Yesterday, Ana got up at around 5:45 (Or thereabouts. Dan got up with her that time.)
Her daily naps are dwindling down to nothing.
Today, she got up at 4:30.
Dan rolled over when his alarm went off at 6 and asked Ana what she was doing up already. I wanted to say, bags under my eyes, "Ana wants to see how evil mommy can be when she's sleep deprived." Not that Ana wants to play, or that Ana might have a tummy ache, or simply that Ana is having a hard time getting back to sleep. No, it's about mommy not getting enough sleep. Because it's ALL ABOUT MOMMY.

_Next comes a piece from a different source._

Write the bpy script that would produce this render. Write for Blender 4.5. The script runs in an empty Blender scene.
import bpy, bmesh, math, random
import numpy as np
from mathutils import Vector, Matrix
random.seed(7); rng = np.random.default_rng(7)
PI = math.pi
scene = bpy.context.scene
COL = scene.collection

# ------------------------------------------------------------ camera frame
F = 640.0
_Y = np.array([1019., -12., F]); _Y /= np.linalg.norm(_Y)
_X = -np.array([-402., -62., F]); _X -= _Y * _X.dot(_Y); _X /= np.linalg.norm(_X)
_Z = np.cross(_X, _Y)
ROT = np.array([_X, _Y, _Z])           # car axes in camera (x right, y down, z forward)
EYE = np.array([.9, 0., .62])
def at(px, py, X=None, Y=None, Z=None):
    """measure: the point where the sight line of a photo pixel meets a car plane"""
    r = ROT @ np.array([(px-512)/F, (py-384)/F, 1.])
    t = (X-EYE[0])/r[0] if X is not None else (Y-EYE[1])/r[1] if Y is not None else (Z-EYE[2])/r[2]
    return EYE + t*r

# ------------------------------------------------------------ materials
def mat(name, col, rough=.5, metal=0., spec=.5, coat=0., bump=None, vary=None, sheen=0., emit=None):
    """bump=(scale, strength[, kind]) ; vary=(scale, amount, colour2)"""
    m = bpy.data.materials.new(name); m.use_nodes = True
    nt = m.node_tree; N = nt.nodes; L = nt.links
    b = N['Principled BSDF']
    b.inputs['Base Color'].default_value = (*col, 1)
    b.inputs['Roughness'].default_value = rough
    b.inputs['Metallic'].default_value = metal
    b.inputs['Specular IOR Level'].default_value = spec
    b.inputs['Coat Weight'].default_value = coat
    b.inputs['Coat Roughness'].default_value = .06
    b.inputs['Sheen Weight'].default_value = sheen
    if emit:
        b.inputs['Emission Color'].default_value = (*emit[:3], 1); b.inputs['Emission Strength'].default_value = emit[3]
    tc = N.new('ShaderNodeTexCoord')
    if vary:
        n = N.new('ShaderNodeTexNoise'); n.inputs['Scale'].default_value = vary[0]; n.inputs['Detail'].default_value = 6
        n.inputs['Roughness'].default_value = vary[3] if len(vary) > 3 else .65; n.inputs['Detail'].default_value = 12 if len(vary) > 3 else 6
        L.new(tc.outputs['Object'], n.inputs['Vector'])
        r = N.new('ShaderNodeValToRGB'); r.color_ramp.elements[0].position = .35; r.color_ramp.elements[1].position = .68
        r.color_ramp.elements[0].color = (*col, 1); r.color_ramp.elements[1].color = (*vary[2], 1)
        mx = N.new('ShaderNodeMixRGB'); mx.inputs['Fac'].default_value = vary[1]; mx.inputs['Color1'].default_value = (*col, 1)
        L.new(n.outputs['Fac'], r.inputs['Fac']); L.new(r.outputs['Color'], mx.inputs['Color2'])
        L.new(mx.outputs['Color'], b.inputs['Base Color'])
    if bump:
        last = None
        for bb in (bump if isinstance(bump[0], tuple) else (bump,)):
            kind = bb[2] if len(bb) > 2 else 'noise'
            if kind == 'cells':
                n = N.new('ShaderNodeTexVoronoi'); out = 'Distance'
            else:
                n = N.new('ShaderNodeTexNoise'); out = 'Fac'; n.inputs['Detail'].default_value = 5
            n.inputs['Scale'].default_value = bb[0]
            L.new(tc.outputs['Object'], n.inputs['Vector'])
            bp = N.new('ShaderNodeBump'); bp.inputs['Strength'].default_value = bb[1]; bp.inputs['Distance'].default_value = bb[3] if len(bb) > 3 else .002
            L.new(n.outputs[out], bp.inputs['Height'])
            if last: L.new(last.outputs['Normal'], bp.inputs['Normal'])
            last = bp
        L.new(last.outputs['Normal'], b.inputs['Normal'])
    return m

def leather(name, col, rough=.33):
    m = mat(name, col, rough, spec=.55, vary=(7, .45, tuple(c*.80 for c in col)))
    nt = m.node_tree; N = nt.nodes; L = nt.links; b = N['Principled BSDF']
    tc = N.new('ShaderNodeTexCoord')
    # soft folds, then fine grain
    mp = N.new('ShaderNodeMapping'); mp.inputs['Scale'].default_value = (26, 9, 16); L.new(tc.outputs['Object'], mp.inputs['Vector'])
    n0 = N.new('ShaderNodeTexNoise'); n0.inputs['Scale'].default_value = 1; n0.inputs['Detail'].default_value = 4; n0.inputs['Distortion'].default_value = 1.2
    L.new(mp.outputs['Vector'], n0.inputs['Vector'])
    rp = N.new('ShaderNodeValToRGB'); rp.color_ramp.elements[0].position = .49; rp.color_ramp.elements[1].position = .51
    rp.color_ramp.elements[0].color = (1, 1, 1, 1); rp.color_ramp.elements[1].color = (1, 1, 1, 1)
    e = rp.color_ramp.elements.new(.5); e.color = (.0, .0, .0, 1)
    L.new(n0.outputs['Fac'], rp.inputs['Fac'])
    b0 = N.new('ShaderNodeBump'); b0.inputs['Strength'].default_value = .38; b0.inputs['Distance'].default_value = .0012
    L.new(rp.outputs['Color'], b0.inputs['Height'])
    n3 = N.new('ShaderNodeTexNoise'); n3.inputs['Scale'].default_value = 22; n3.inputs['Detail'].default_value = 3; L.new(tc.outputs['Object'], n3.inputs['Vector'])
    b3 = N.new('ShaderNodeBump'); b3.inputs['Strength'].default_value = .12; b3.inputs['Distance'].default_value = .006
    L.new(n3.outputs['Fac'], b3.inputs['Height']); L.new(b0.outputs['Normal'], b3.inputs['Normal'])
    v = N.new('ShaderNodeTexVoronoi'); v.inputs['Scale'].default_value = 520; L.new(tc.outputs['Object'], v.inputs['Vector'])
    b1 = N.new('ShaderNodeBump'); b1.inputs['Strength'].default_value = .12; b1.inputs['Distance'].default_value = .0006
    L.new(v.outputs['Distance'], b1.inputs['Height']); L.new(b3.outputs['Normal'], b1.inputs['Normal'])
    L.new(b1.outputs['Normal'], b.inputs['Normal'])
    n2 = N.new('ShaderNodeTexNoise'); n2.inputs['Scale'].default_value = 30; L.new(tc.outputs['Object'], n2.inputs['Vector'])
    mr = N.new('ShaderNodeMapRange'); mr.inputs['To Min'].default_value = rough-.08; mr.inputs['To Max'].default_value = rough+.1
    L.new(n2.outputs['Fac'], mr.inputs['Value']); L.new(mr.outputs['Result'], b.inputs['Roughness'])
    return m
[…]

It isn't until now, now that Ana is with her grandma, and the sleep fog has finally lifted with my third cup of nectar (er, coffee), that I can be honest about what was going on this morning. Mommy is having a hard time seeing past herself these days. Or all days, for that matter. Marriage and motherhood has certainly helped bring out this previously hidden (at least from my eyes) aspect of my personality.
You see, Dan has this selflessness mechanism that allows him to be up all night with Ana without any heavy sighing, or cursing, or anger of any sort. When I see that, my heart swells with love and admiration. Yes, Dan is my hero. And I strive to be like him.
In the meantime, I should be off to confession and Mass for the graces to be like Christ. And maybe the next time Ana has an off day, I can have more patience.
There's gotta be a patron saint for the children of falliable parents.